Menurut Taufan Rahmadi, anggota Tim Monitoring dan Akselerasi KEK Pariwisata 2023–2024 Kemenparekraf RI, kasus Tanjung Sauh mencerminkan problem klasik dalam pengembangan KEK di Indonesia: regulasi yang tumpang tindih, koordinasi antarlembaga yang belum efektif, dan lemahnya jaminan hukum bagi investor.
“Harmonisasi regulasi dan pembentukan Tim Transisi Hukum dan Investasi harus segera dilakukan. Pemerintah perlu memastikan, lewat surat resmi, bahwa PP 47/2025 tidak membatalkan status KEK. Kepastian hukum adalah fondasi kepercayaan investor,” tegasnya.

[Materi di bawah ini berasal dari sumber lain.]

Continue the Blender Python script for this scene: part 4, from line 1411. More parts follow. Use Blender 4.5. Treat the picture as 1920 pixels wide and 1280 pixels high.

Namun Taufan tidak hanya menyoroti sisi hukum. Ia juga menekankan pentingnya membangun ekosistem investasi yang berkualitas — integrasi rantai pasok, infrastruktur yang siap, dan sumber daya manusia yang mumpuni.
“Jika ketiganya berjalan beriringan, Tanjung Sauh bisa menjadi integrated economic habitat yang memberi nilai tambah bagi Batam–Bintan dan Indonesia,” ujarnya optimistis.
Sementara itu, Peneliti BACenter, Chairil Abdini, menilai bahwa jalan terbaik adalah penyelesaian bersama.